Yep. Hitler himself talked about this:

> “And so, I established in 1919 a programme and tendency that was a conscious slap in the face of the democratic-pacifist world. [We knew] it might take five or ten or twenty years, yet gradually an authoritarian state arose within the democratic state, and a nucleus of fanatical devotion and ruthless determination formed in a wretched world that lacked basic convictions.

> Only one danger could have jeopardised this development — if our adversaries had understood its principle, established a clear understanding of our ideas, and not offered any resistance. Or, alternatively, if they had from the first day annihilated with the utmost brutality the nucleus of our new movement.

> Neither was done. The times were such that our adversaries were no longer capable of accomplishing our annihilation, nor did they have the nerve. Arguably, they furthermore lacked the understanding to assume a wholly appropriate attitude. Instead, they began to tyrannise our young movement by bourgeois means, and, by doing so, they assisted the process of natural selection in a very fortunate manner. From there on, it was only a question of time until the leadership of the nation would fall to our hardened human material.


>You cannot just beat ideas out of peoples' heads, whether it's nazis, BLM, communists or whoever really.

This isn't the goal of such laws; the goal is to hobble the spread and reach of those ideas, not to change individual peoples' minds. It's forward-looking, not present-looking. It is also a show of the state's policy towards a particular ideology, and it carries the state's discursive authority with it. In a similar way, the point of laws against child pornography isn't to change the mind of the child pornographer, it's to slow and aim to stop the spread of the material, while attaching the state's authority to the idea that child abuse and its recording and distribution is wrong.

As a counterexample, it's documented that segregation laws had two effects; the first is keeping blacks and whites separate, the second is the authority of the law, as crafted by the sovereign body of the country, enshrined the inferiority of blacks, which reflected in the attitudes of whites and the psychology of blacks at the time. Something being legally enshrined has a very similar effect to how taxes discourage the goods they are levied on in the marketplace.
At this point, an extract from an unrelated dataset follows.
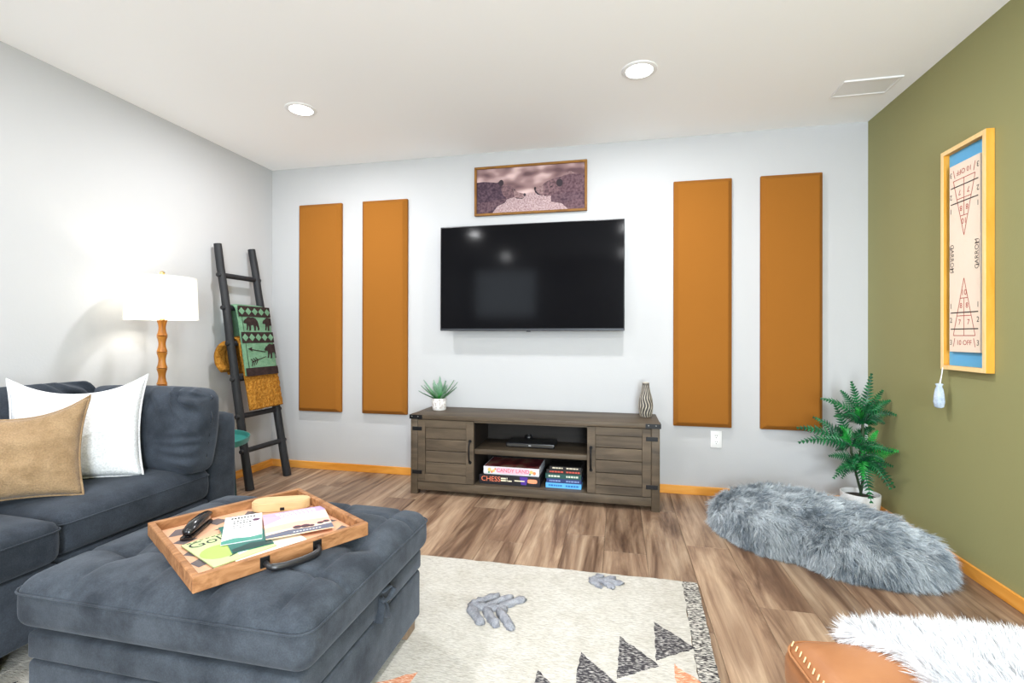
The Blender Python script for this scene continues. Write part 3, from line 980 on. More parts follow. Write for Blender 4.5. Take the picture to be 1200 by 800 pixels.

There were times when if you said something critical about the establishment, you were simply disappeared, never to be seen again. And it still didn't stop the ideas from spreading, it only gained you sympathy from the population and converted more people to your side. You can say that the goal is this or that, but it doesn't change the fact that 64% of Republicans said that they are extremely/very concerned about the censorship[1]. Which sort of confirms what I am saying, people will be more sympathetic to you if you got censored. If you're a serious political activist, I'd expect you to perceive the censorship not as a disaster, but just another opportunity to further your political goals. Which doesn't mean that it's dishonest, censorship is bullshit and they're right to feel that way, but politics is still politics.

1) https://twitter.com/KSoltisAnderson/status/13646149211163443...


I also like this, because it forces us to know what is going to hit us in the future (terrorist attacks?(

Like we want to know who is planning to blow up someo building. Why wouldnt we want to know?

But the pirate bay co-founder Anakata says in this interview below that he defends the rights of pedos to have a website about their views (i think he clarifies at he doesnt allow pedo material but only a webiste about their "political" views), and that he is fighting for that right. To have their views in the open. So my question is, do you "progre" also agree with Anakata that aside Neonazis the Pedo politicians should also have their say in public view? And if you believe yes they should, can you elaborate why?